» **DIRECTION**:
Look for "this" in each line of the entries, and return the matching lines.

» **TASK DATA**:
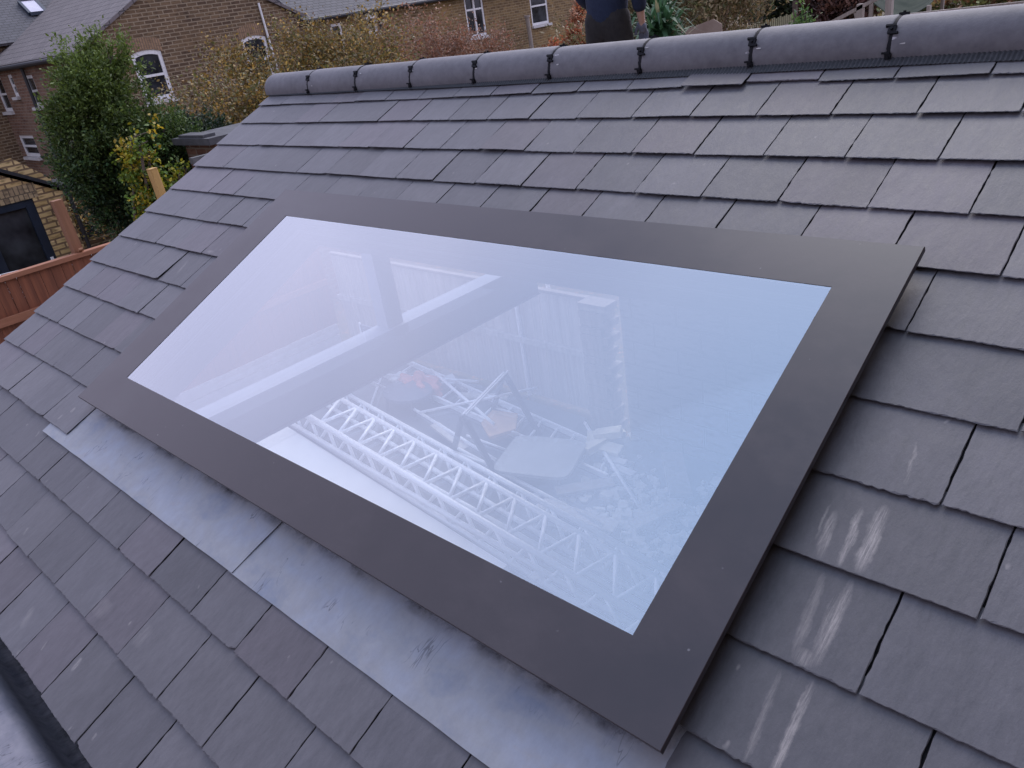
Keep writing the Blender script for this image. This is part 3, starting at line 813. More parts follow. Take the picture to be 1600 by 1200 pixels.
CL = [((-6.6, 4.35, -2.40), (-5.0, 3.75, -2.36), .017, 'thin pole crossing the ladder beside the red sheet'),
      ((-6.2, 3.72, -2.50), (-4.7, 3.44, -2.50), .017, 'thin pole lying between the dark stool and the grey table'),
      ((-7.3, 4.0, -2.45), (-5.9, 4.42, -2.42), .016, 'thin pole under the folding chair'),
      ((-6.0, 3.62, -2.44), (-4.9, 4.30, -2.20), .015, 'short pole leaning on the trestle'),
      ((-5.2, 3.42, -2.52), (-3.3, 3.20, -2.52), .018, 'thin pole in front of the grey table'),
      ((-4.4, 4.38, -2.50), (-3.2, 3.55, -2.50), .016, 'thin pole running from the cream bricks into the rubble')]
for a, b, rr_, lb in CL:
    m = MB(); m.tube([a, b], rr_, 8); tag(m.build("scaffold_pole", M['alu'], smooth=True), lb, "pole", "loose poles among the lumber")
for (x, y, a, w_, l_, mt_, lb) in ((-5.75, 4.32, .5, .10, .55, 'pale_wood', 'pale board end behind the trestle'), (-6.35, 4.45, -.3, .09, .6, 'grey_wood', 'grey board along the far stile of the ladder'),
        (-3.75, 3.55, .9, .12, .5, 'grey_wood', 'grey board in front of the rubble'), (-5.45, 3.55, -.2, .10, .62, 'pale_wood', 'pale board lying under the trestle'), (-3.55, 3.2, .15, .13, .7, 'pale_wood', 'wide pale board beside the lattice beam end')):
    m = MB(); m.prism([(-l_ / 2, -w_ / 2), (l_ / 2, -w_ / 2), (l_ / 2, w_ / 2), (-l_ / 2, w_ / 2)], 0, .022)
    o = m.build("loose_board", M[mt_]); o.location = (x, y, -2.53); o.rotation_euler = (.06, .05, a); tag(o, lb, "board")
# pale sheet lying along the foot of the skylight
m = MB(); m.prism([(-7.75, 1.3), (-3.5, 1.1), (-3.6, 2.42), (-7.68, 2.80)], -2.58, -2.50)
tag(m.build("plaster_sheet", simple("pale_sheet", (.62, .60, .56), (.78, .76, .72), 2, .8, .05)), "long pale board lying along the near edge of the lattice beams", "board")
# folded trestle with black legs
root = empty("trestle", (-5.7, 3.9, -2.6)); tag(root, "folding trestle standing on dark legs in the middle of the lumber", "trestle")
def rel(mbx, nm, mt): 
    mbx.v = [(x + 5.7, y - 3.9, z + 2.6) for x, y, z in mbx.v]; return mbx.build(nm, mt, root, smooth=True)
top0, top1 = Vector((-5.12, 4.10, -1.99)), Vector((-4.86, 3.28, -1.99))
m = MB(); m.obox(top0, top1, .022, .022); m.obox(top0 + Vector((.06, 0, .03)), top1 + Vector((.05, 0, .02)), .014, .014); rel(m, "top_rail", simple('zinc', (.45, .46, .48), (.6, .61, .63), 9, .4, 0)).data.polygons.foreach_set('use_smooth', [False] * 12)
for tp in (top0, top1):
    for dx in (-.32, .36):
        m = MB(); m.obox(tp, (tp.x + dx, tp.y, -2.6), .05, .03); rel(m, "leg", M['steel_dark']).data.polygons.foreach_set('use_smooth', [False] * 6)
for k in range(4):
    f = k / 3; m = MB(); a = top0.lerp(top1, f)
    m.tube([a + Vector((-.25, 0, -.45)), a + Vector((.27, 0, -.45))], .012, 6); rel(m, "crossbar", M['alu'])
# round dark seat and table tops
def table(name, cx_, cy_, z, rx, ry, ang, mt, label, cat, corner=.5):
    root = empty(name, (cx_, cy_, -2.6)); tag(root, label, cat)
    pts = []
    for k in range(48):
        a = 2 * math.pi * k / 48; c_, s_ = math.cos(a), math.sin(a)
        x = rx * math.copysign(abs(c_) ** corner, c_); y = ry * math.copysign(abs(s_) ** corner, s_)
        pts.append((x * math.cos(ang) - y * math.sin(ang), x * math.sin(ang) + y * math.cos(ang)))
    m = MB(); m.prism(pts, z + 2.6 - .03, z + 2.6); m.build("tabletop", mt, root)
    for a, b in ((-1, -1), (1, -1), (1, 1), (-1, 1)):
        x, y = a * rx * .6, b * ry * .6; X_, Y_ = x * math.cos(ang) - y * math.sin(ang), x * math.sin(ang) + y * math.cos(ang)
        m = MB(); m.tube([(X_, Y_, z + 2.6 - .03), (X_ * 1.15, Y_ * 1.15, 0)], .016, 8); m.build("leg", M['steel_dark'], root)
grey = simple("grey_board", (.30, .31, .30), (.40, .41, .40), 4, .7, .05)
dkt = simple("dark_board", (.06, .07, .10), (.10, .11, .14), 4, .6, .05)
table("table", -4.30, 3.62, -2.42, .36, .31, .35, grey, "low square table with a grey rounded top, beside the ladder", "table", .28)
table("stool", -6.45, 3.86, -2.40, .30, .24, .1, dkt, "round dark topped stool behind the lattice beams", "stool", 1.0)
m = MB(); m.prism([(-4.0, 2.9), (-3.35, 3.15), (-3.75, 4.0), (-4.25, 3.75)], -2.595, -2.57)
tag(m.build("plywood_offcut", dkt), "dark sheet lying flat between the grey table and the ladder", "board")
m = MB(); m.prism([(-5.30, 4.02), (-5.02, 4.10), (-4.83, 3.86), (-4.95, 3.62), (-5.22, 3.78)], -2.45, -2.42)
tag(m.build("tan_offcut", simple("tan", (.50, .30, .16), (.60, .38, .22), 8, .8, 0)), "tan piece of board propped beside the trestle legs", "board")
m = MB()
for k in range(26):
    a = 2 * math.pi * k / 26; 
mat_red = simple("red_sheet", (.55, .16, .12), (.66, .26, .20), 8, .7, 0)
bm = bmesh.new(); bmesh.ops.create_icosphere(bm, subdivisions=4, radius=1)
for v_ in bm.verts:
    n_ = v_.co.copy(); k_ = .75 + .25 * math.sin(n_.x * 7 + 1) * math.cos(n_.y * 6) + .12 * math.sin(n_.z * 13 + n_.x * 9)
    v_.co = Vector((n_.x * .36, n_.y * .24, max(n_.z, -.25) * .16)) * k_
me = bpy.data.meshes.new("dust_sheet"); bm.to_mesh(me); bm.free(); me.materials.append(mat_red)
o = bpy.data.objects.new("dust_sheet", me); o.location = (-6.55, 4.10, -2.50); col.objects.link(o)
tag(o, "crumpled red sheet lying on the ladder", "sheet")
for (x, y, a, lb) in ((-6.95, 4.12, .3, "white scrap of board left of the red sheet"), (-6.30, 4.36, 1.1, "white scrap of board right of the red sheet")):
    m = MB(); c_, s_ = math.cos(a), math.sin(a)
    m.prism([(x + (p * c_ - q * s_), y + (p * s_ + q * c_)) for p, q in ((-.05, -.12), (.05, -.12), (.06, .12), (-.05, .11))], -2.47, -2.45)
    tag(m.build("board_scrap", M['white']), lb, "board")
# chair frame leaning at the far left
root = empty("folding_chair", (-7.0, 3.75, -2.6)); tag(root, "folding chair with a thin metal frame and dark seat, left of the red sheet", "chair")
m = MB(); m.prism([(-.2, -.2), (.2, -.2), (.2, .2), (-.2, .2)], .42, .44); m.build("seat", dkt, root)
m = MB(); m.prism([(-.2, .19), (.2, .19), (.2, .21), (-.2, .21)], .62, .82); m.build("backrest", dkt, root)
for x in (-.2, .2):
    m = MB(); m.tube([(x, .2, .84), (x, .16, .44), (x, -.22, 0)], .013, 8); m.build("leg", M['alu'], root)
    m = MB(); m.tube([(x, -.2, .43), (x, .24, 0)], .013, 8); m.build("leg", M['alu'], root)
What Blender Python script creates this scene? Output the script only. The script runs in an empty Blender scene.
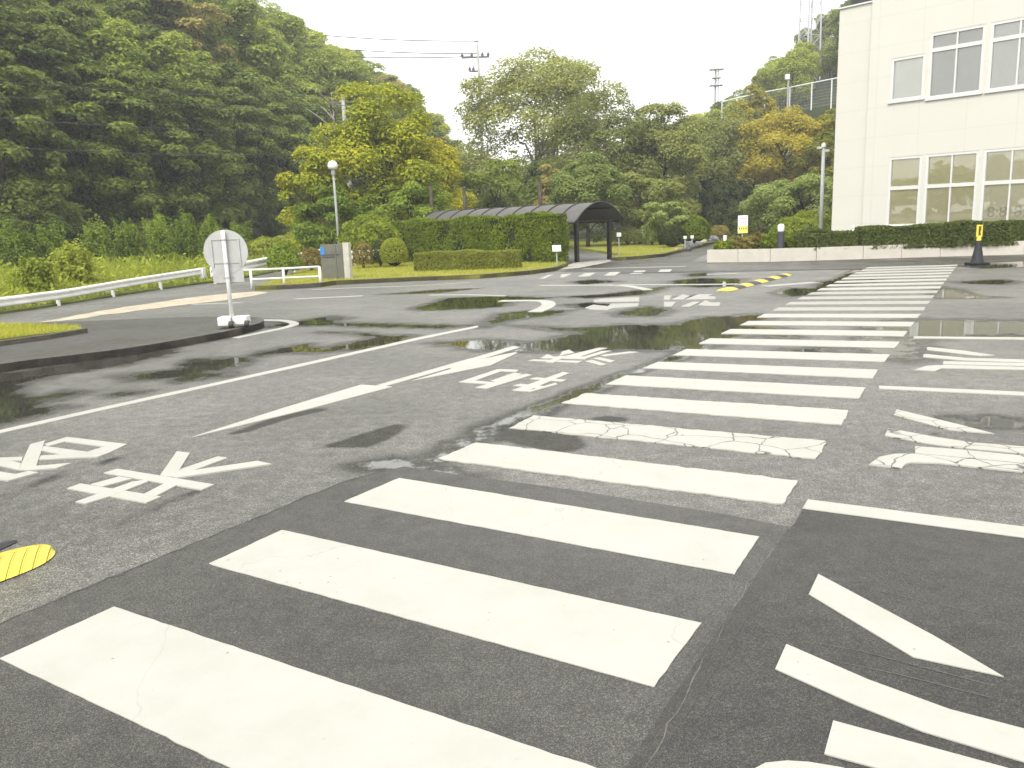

» **TASK OUTPUT**:
Keep writing the Blender script for this image. This is part 3, starting at line 813. More parts follow. Take the picture to be 1600 by 1200 pixels.
What Blender Python script creates this scene? Output the script only. The script runs in an empty Blender scene.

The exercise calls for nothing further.